Hello. I’ve recently been using various Fedora-based systems, including those from the Universal Blue project. I must say, I’m quite surprised. While the concept itself seemed intriguing, in practice, I can’t understand who these systems are for. What’s the difference, for example, compared to Fedora 42 with KDE and Flatpaks as the primary installation source?
Firstly, they run incredibly sluggishly. Every operation comes with a significant delay. Secondly, at least three installation methods—Flatpaks, Homebrew, and layering—complicate the workflow. This, combined with the inability to deeply edit the system due to its “atomic” nature, makes working with it uncomfortable.
Please explain what advantage such an architecture has over installing Fedora from a netinstall image, then adding minimal KDE and Flatpaks for everything needed, and taking Btrfs snapshots? Functionally, you get the same thing, but compared to, say, Aurora, it runs like a dream and is simpler to manage: flatpak update, dnf5 upgrade, and that’s it. Because the base is minimal and the rest is from Flatpaks, system control is extensive, performance is significantly better, and there’s no bloatware.
So, please explain, who is this solution for? Because it will be too difficult for beginners, and a power users can set up whatever they want within Fedora and just roll back to a snapshot if there are problems.
You can familirise with the docs for Aurora/Bluefin which cover most of the stuff
If you prefer your system to be “the old way”, use Fedora Workstation / KDE Plasma.
But Atomic systems don’t mean you cannot tweak your system. Applications are meant to be installed as flatpaks (GUI apps), for terminal/cli apps we recommend homebrew. You can also create a distroboxes for other “distros” if you need apps from those, these allow you to install apps with dnf/apt/pacman etc. Layering apps is not recommended, unless totally necessary (for example vpn apps).
Your goal is to work primarily within your home directory and avoid modifying the root system. You include the necessary drivers, your chosen Desktop Environment (DE), and desired applications in your base image, and you don’t modify it thereafter. If you want to change your DE, you can create another image (for example, using recipes in BlueBuild) and try it by simply changing the rpm-ostree base. This approach helps prevent the accumulation of unnecessary files or configurations in your system, thereby reducing the likelihood of unexpected system crashes. I exclusively use Flatpaks and Distrobox, which I find sufficient for my needs.

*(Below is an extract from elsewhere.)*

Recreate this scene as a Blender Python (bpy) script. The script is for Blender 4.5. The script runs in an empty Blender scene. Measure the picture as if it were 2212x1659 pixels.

Dependency mess - I install programs with a package manager - it pulls 1000 other programs (dependencies) with it. That’s all good, but then I choose to uninstall something - Is everything that’s not needed also removed ? (My experience from like 6 years ago, I might be wrong here.)
Traditional - Not all the time, there might be mess left behind.
Atomic - Everything is tracked and no mess is left.
Configuration mess - I need to fix an issue, so I configure stuff at multiple locations I didn’t even knew existed, being a new user - fix didn’t work, how do I revert ?
Traditional - I don’t know, but everything works, let’s leave it… Until one day this mess left behind breaks something and reinstalling the system will be much quicker than trying to figure out what I changed.
Atomic
/etc - Tracked, can be reverted.
RO directories such as /usr - Should not really be touched IMO, but if needed, tracked through git commits of my custom image, revertable.
Updates - A new shiny update came out, lets install it.
Traditional - Potential dependency issues, potential breakage, the last time I used a traditional distro, an update broke it at the worst time possible when I needed a working device. (Yes I shouldn’t have updated it at the time.)
Atomic - Dependency issues unlikely, breakage very unlikely. Can have automatic updates set up without worrying if it boots the next day.
I strongly believe that whenever it seems uncomfortable, it’s because Atomic tries to do a new thing on a legacy base. If everyone moved to Atomic and all the tooling adapted to it, there would be close to 0 usage issues.